> _Data block_:
———
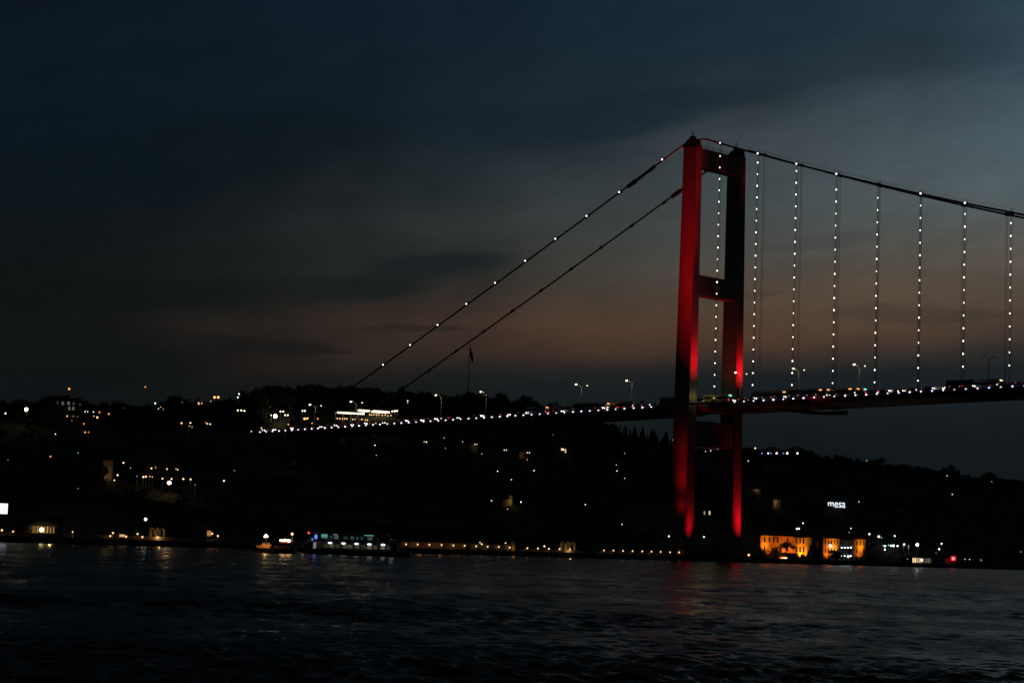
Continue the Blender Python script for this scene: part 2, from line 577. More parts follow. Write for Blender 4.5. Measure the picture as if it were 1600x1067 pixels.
# ------------------------------------------------------------------ water
def water():
    import numpy as np
    rng = np.random.default_rng(5)
    dn = np.radians(np.linspace(-16.5, 16.5, 640))
    ou = np.radians(np.linspace(17, 42, 60))
    azs = np.concatenate([-ou[::-1], dn, ou])
    nc = len(azs)
    ds = [26.0]
    while ds[-1] < 2400:
        ds.append(ds[-1] * (1.0016 if ds[-1] < 140 else 1.0026 if ds[-1] < 260 else (1.004 if ds[-1] < 500 else 1.02)))
    ds = np.array(ds)
    D, AZ = np.meshgrid(ds, azs, indexing='ij')
    X, Y = D * np.sin(AZ), D * np.cos(AZ)
    sp_ = np.gradient(ds)[:, None]
    Z = np.zeros_like(X)
    DX = np.zeros_like(X)
    DY = np.zeros_like(X)
    for i in range(90):
        lam = .34 * (8 / .34) ** (i / 89.)
        lam *= rng.uniform(.93, 1.07)
        k = 2 * math.pi / lam
        th = rng.normal(-1.35, .55)
        steep = .043 * (1.0 if lam < 1.4 else (1.4 / lam) ** .6)
        a = steep / k * rng.uniform(.5, 1.5)
        w = np.clip((lam / sp_ - 2.2) / 2.5, 0, 1)
        ph = k * (X * math.cos(th) + Y * math.sin(th)) + rng.uniform(0, 6.28)
        Z += w * a * np.sin(ph)
        DX += w * a * math.cos(th) * np.cos(ph)
        DY += w * a * math.sin(th) * np.cos(ph)
    # gusts: patches of rougher and calmer water
    g = .75 + .45 * np.sin(X * .021 + Y * .05 + 1) * np.sin(X * .05 - Y * .027) + .2 * np.sin(Y * .11 + X * .02)
    Z *= g
    DX *= g
    DY *= g
    X = X + DX
    Y = Y + DY
    co = np.stack([X, Y, Z], -1).reshape(-1, 3).astype(np.float32)
    nr = len(ds)
    idx = np.arange(nr * nc).reshape(nr, nc)
    f = np.stack([idx[:-1, :-1], idx[:-1, 1:], idx[1:, 1:], idx[1:, :-1]], -1).reshape(-1, 4)
    me = bpy.data.meshes.new('water')
    me.vertices.add(len(co))
    me.vertices.foreach_set('co', co.ravel())
    me.loops.add(f.size)
    me.loops.foreach_set('vertex_index', f.ravel().astype(np.int32))
    me.polygons.add(len(f))
    me.polygons.foreach_set('loop_start', np.arange(0, f.size, 4, dtype=np.int32))
    me.polygons.foreach_set('use_smooth', np.ones(len(f), dtype=bool))
    me.update(calc_edges=True)
    me.validate()
    m = bpy.data.materials.new('sea water')
    m.use_nodes = True
    t = m.node_tree
    b = t.nodes['Principled BSDF']
    b.inputs['Base Color'].default_value = (.004, .007, .010, 1)
    b.inputs['Roughness'].default_value = .09
    b.inputs['IOR'].default_value = 1.333
    b.inputs['Specular IOR Level'].default_value = .30
    tcn = t.nodes.new('ShaderNodeTexCoord')
    mp = t.nodes.new('ShaderNodeMapping')
    mp.inputs['Scale'].default_value = (1, 1.6, 1)
    t.links.new(tcn.outputs['Object'], mp.inputs[0])
    # wind patches: the small ripples (and with them the sky light) come and go
    def pn(scale, lo, hi, sx=1.0, sy=1.0):
        mq = t.nodes.new('ShaderNodeMapping')
        mq.inputs['Scale'].default_value = (sx, sy, 1)
        t.links.new(tcn.outputs['Object'], mq.inputs[0])
        nn = t.nodes.new('ShaderNodeTexNoise')
        nn.inputs['Scale'].default_value = scale
        nn.inputs['Detail'].default_value = 5
        nn.inputs['Roughness'].default_value = .6
        nn.inputs['Distortion'].default_value = .4
        t.links.new(mq.outputs[0], nn.inputs['Vector'])
        mr = t.nodes.new('ShaderNodeMapRange')
        mr.inputs[1].default_value = lo
        mr.inputs[2].default_value = hi
        t.links.new(nn.outputs['Fac'], mr.inputs[0])
        return mr.outputs[0]
    pa, pb = pn(.10, .42, .64, 1.0, .42), pn(.45, .38, .62, 1.0, .8)
    mu = t.nodes.new('ShaderNodeMath')
    mu.operation = 'MULTIPLY'
    t.links.new(pa, mu.inputs[0])
    t.links.new(pb, mu.inputs[1])
    ad = t.nodes.new('ShaderNodeMath')
    ad.operation = 'MULTIPLY_ADD'
    t.links.new(mu.outputs[0], ad.inputs[0])
    ad.inputs[1].default_value = .20
    ad.inputs[2].default_value = .18
    t.links.new(ad.outputs[0], b.inputs['Roughness'])
    h = None
    for s_, d_ in ((2.2, .22), (5.5, .15), (.6, .34), (.17, .5)):
        nn = t.nodes.new('ShaderNodeTexNoise')
        nn.inputs['Scale'].default_value = s_
        nn.inputs['Detail'].default_value = 4
        nn.inputs['Roughness'].default_value = .6
        t.links.new(mp.outputs[0], nn.inputs['Vector'])
        bp = t.nodes.new('ShaderNodeBump')
        t.links.new(mu.outputs[0] if s_ > 1 else pa, bp.inputs['Strength'])
        bp.inputs['Distance'].default_value = d_
        t.links.new(nn.outputs['Fac'], bp.inputs['Height'])
        if h:
            t.links.new(h, bp.inputs['Normal'])
        h = bp.outputs[0]
    t.links.new(h, b.inputs['Normal'])
    me.materials.append(m)
    o = bpy.data.objects.new('water', me)
    C.objects.link(o)
    tag(o, kind='structure')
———
> _Set problem_:
All of the material above needs to be restated exactly, with no pictures.

> _Problem solution_:
Continue the Blender Python script for this scene: part 2, from line 577. More parts follow. Write for Blender 4.5. Measure the picture as if it were 1600x1067 pixels.
# ------------------------------------------------------------------ water
def water():
    import numpy as np
    rng = np.random.default_rng(5)
    dn = np.radians(np.linspace(-16.5, 16.5, 640))
    ou = np.radians(np.linspace(17, 42, 60))
    azs = np.concatenate([-ou[::-1], dn, ou])
    nc = len(azs)
    ds = [26.0]
    while ds[-1] < 2400:
        ds.append(ds[-1] * (1.0016 if ds[-1] < 140 else 1.0026 if ds[-1] < 260 else (1.004 if ds[-1] < 500 else 1.02)))
    ds = np.array(ds)
    D, AZ = np.meshgrid(ds, azs, indexing='ij')
    X, Y = D * np.sin(AZ), D * np.cos(AZ)
    sp_ = np.gradient(ds)[:, None]
    Z = np.zeros_like(X)
    DX = np.zeros_like(X)
    DY = np.zeros_like(X)
    for i in range(90):
        lam = .34 * (8 / .34) ** (i / 89.)
        lam *= rng.uniform(.93, 1.07)
        k = 2 * math.pi / lam
        th = rng.normal(-1.35, .55)
        steep = .043 * (1.0 if lam < 1.4 else (1.4 / lam) ** .6)
        a = steep / k * rng.uniform(.5, 1.5)
        w = np.clip((lam / sp_ - 2.2) / 2.5, 0, 1)
        ph = k * (X * math.cos(th) + Y * math.sin(th)) + rng.uniform(0, 6.28)
        Z += w * a * np.sin(ph)
        DX += w * a * math.cos(th) * np.cos(ph)
        DY += w * a * math.sin(th) * np.cos(ph)
    # gusts: patches of rougher and calmer water
    g = .75 + .45 * np.sin(X * .021 + Y * .05 + 1) * np.sin(X * .05 - Y * .027) + .2 * np.sin(Y * .11 + X * .02)
    Z *= g
    DX *= g
    DY *= g
    X = X + DX
    Y = Y + DY
    co = np.stack([X, Y, Z], -1).reshape(-1, 3).astype(np.float32)
    nr = len(ds)
    idx = np.arange(nr * nc).reshape(nr, nc)
    f = np.stack([idx[:-1, :-1], idx[:-1, 1:], idx[1:, 1:], idx[1:, :-1]], -1).reshape(-1, 4)
    me = bpy.data.meshes.new('water')
    me.vertices.add(len(co))
    me.vertices.foreach_set('co', co.ravel())
    me.loops.add(f.size)
    me.loops.foreach_set('vertex_index', f.ravel().astype(np.int32))
    me.polygons.add(len(f))
    me.polygons.foreach_set('loop_start', np.arange(0, f.size, 4, dtype=np.int32))
    me.polygons.foreach_set('use_smooth', np.ones(len(f), dtype=bool))
    me.update(calc_edges=True)
    me.validate()
    m = bpy.data.materials.new('sea water')
    m.use_nodes = True
    t = m.node_tree
    b = t.nodes['Principled BSDF']
    b.inputs['Base Color'].default_value = (.004, .007, .010, 1)
    b.inputs['Roughness'].default_value = .09
    b.inputs['IOR'].default_value = 1.333
    b.inputs['Specular IOR Level'].default_value = .30
    tcn = t.nodes.new('ShaderNodeTexCoord')
    mp = t.nodes.new('ShaderNodeMapping')
    mp.inputs['Scale'].default_value = (1, 1.6, 1)
    t.links.new(tcn.outputs['Object'], mp.inputs[0])
    # wind patches: the small ripples (and with them the sky light) come and go
    def pn(scale, lo, hi, sx=1.0, sy=1.0):
        mq = t.nodes.new('ShaderNodeMapping')
        mq.inputs['Scale'].default_value = (sx, sy, 1)
        t.links.new(tcn.outputs['Object'], mq.inputs[0])
        nn = t.nodes.new('ShaderNodeTexNoise')
        nn.inputs['Scale'].default_value = scale
        nn.inputs['Detail'].default_value = 5
        nn.inputs['Roughness'].default_value = .6
        nn.inputs['Distortion'].default_value = .4
        t.links.new(mq.outputs[0], nn.inputs['Vector'])
        mr = t.nodes.new('ShaderNodeMapRange')
        mr.inputs[1].default_value = lo
        mr.inputs[2].default_value = hi
        t.links.new(nn.outputs['Fac'], mr.inputs[0])
        return mr.outputs[0]
    pa, pb = pn(.10, .42, .64, 1.0, .42), pn(.45, .38, .62, 1.0, .8)
    mu = t.nodes.new('ShaderNodeMath')
    mu.operation = 'MULTIPLY'
    t.links.new(pa, mu.inputs[0])
    t.links.new(pb, mu.inputs[1])
    ad = t.nodes.new('ShaderNodeMath')
    ad.operation = 'MULTIPLY_ADD'
    t.links.new(mu.outputs[0], ad.inputs[0])
    ad.inputs[1].default_value = .20
    ad.inputs[2].default_value = .18
    t.links.new(ad.outputs[0], b.inputs['Roughness'])
    h = None
    for s_, d_ in ((2.2, .22), (5.5, .15), (.6, .34), (.17, .5)):
        nn = t.nodes.new('ShaderNodeTexNoise')
        nn.inputs['Scale'].default_value = s_
        nn.inputs['Detail'].default_value = 4
        nn.inputs['Roughness'].default_value = .6
        t.links.new(mp.outputs[0], nn.inputs['Vector'])
        bp = t.nodes.new('ShaderNodeBump')
        t.links.new(mu.outputs[0] if s_ > 1 else pa, bp.inputs['Strength'])
        bp.inputs['Distance'].default_value = d_
        t.links.new(nn.outputs['Fac'], bp.inputs['Height'])
        if h:
            t.links.new(h, bp.inputs['Normal'])
        h = bp.outputs[0]
    t.links.new(h, b.inputs['Normal'])
    me.materials.append(m)
    o = bpy.data.objects.new('water', me)
    C.objects.link(o)
    tag(o, kind='structure')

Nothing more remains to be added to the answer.